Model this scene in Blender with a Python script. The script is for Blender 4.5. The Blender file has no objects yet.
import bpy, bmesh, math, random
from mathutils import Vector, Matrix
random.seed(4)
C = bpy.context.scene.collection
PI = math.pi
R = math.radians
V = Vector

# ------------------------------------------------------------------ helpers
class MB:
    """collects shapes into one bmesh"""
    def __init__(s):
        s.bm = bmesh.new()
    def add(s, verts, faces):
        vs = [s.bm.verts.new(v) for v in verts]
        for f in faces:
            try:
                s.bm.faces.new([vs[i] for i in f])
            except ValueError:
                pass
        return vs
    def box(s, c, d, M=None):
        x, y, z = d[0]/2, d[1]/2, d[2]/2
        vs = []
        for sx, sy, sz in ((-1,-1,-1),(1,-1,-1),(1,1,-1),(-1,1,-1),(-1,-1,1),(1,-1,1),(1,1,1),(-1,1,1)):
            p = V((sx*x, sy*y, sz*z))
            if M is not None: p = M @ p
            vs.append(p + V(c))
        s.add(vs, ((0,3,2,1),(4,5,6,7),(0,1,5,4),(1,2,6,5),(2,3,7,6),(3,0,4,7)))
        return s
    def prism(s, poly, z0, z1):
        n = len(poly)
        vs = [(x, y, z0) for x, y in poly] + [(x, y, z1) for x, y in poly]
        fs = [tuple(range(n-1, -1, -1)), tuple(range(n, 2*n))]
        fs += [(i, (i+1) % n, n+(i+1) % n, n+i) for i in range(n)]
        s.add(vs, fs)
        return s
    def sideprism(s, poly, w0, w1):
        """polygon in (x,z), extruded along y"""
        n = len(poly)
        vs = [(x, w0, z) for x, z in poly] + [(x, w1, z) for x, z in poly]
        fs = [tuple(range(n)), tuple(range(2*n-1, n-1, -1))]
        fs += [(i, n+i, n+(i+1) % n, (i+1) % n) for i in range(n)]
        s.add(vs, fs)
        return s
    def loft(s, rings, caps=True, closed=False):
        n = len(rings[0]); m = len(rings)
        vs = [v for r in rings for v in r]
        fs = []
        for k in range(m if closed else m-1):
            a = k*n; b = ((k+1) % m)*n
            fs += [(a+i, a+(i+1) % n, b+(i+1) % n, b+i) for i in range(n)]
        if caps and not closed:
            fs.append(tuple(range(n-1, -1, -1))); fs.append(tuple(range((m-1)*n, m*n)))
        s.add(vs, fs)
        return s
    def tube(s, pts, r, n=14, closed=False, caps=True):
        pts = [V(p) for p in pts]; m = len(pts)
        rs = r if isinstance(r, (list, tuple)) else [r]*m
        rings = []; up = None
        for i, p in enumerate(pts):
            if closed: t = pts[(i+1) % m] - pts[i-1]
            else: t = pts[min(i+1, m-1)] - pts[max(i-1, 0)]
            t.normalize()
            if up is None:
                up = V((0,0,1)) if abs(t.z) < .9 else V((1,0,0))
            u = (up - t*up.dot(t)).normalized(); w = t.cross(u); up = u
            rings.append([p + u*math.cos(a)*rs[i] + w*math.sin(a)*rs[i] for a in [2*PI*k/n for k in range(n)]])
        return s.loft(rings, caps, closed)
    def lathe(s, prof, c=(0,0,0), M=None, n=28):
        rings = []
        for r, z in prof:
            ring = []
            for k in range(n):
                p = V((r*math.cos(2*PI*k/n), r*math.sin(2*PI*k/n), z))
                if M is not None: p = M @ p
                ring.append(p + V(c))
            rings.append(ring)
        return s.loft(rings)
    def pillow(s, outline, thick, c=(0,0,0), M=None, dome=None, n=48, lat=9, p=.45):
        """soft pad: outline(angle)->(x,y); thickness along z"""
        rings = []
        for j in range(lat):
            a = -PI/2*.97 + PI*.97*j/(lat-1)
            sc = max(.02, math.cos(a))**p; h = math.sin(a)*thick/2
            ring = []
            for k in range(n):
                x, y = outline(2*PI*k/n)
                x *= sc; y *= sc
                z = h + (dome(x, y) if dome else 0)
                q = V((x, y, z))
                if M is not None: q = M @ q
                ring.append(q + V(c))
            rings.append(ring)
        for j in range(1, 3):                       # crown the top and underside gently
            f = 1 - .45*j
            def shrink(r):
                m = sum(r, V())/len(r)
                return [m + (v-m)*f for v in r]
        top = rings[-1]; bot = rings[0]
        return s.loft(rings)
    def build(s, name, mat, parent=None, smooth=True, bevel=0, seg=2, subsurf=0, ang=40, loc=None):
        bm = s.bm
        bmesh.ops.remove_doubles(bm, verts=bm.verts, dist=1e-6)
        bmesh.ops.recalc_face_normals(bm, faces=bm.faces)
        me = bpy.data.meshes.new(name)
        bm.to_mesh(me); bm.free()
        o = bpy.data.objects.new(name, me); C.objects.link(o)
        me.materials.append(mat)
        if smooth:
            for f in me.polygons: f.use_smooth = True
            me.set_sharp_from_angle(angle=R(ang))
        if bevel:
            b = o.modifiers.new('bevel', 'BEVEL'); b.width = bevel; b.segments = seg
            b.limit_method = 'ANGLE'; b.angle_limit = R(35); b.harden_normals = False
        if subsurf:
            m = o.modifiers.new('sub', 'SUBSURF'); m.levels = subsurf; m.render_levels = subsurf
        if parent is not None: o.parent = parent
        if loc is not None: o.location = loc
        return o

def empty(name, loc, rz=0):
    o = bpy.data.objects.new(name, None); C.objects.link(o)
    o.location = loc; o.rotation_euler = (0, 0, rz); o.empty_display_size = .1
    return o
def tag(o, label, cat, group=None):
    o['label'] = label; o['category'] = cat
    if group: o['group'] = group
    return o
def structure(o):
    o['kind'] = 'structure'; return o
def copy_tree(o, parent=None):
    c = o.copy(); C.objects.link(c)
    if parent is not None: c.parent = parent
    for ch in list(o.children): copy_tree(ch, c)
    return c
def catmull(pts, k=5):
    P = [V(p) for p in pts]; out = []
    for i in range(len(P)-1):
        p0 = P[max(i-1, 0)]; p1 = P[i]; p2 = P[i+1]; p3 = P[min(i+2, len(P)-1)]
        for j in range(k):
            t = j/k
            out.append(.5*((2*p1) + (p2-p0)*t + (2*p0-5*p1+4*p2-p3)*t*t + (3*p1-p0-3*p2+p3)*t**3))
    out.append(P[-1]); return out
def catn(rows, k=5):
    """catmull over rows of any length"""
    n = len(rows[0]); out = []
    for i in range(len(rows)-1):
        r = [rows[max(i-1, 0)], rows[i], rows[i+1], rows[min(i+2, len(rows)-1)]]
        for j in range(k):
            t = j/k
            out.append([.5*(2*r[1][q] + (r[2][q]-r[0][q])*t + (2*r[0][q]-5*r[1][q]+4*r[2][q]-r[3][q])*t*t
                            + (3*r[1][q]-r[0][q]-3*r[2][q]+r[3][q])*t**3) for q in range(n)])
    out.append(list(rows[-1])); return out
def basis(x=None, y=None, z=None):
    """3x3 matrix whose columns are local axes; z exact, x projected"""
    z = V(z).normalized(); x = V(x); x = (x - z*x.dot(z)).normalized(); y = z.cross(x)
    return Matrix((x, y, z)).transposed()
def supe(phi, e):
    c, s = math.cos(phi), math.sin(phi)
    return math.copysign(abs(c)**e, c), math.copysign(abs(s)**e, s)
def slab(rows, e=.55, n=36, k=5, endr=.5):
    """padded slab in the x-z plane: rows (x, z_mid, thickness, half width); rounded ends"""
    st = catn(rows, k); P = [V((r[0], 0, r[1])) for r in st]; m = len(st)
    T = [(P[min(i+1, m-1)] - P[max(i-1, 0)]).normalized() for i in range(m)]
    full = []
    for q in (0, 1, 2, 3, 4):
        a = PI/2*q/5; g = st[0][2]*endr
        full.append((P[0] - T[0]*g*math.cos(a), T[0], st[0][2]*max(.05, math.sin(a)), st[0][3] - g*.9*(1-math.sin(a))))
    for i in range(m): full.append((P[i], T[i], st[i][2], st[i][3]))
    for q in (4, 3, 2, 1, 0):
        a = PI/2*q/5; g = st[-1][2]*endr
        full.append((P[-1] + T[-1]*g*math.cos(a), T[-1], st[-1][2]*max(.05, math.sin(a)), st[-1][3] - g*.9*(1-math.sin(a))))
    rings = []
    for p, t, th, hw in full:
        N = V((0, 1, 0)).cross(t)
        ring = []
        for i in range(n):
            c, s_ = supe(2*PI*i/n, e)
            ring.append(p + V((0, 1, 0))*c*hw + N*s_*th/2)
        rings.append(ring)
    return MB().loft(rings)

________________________

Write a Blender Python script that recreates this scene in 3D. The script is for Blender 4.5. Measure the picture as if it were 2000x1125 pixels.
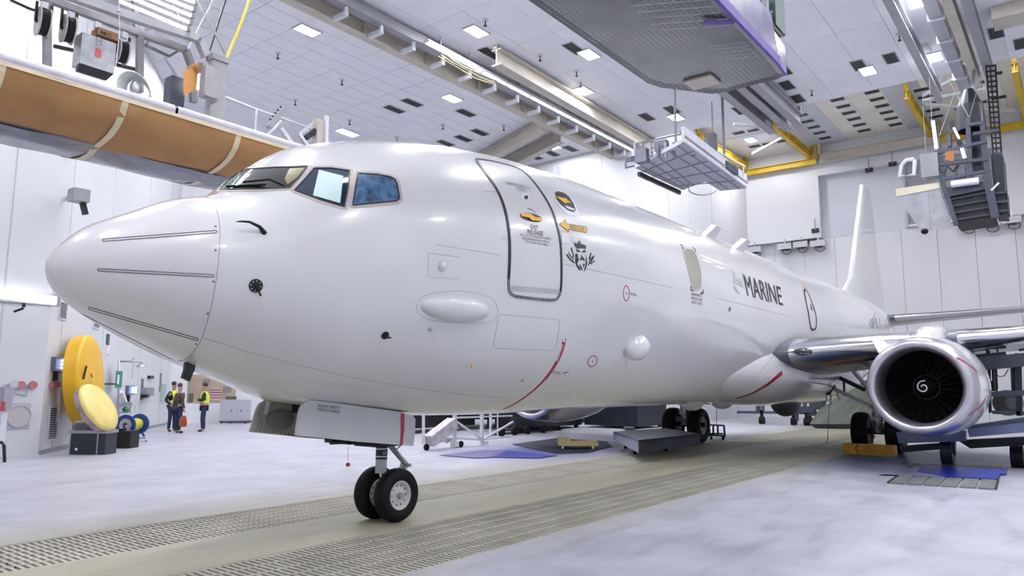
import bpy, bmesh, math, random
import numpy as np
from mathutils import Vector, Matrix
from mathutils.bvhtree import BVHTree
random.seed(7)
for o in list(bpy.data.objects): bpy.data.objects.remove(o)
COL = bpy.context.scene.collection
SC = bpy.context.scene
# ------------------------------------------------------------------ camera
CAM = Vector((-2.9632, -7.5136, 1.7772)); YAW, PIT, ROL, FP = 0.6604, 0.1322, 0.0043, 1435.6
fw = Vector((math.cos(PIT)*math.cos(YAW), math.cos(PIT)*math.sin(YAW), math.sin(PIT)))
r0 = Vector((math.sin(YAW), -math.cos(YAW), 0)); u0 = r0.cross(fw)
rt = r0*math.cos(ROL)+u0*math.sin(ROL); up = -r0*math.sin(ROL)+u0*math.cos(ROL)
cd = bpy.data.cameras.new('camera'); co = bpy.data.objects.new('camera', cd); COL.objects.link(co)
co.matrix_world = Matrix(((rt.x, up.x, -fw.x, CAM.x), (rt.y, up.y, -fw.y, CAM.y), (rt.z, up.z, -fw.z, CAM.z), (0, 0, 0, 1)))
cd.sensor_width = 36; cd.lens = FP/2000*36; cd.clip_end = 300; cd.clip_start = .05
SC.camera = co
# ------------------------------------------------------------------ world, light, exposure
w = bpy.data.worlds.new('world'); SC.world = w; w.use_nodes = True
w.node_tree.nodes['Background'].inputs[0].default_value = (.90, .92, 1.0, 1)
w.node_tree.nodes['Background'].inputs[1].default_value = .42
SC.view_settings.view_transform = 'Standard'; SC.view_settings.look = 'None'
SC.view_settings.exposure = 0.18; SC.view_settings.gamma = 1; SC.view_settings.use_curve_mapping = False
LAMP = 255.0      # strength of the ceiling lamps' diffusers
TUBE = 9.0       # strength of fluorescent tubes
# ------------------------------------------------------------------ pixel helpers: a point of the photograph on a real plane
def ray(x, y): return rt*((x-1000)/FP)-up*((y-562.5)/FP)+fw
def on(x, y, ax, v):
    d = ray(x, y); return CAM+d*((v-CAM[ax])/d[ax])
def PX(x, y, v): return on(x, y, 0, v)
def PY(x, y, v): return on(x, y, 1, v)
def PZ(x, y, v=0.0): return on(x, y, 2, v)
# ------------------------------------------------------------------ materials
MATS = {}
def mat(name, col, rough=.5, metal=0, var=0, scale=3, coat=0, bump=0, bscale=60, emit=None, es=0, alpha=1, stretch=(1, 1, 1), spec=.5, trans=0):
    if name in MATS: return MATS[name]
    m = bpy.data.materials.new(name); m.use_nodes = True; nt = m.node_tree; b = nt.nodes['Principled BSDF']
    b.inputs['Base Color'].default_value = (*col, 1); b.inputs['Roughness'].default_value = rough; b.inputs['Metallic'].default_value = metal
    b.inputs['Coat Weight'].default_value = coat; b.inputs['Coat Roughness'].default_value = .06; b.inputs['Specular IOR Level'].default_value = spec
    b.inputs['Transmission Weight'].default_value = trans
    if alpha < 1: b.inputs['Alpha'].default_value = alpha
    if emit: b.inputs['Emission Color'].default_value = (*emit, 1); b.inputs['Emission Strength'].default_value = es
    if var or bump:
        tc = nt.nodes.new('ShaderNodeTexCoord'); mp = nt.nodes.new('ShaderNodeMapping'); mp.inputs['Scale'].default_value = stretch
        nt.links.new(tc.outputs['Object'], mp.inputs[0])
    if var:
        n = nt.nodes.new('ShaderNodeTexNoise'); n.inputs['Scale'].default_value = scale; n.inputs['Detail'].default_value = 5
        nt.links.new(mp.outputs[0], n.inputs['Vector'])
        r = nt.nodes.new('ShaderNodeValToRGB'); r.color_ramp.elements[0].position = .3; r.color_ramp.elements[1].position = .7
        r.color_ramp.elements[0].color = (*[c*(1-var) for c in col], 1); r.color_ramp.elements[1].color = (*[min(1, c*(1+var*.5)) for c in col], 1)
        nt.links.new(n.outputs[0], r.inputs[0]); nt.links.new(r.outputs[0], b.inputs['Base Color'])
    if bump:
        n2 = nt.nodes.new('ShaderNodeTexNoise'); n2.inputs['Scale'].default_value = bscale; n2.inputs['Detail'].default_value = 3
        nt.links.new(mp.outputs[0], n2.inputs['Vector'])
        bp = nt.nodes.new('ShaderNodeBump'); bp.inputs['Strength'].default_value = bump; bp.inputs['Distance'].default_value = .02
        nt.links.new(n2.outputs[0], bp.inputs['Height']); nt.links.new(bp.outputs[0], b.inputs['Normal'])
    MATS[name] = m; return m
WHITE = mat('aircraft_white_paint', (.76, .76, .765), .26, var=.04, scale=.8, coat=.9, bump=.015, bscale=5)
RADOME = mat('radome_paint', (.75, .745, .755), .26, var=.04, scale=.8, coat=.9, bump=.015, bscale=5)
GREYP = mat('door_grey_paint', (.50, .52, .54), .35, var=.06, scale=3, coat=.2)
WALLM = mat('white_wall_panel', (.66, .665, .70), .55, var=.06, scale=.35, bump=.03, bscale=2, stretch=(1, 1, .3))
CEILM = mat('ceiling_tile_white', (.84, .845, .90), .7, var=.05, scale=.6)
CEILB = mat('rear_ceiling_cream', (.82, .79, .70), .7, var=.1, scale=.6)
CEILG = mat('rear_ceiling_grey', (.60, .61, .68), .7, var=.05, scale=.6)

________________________

__REQUIRED TASK__
Find how many lines in the records contain the string "script", then give the number alone.

__TASK OUTPUT__
2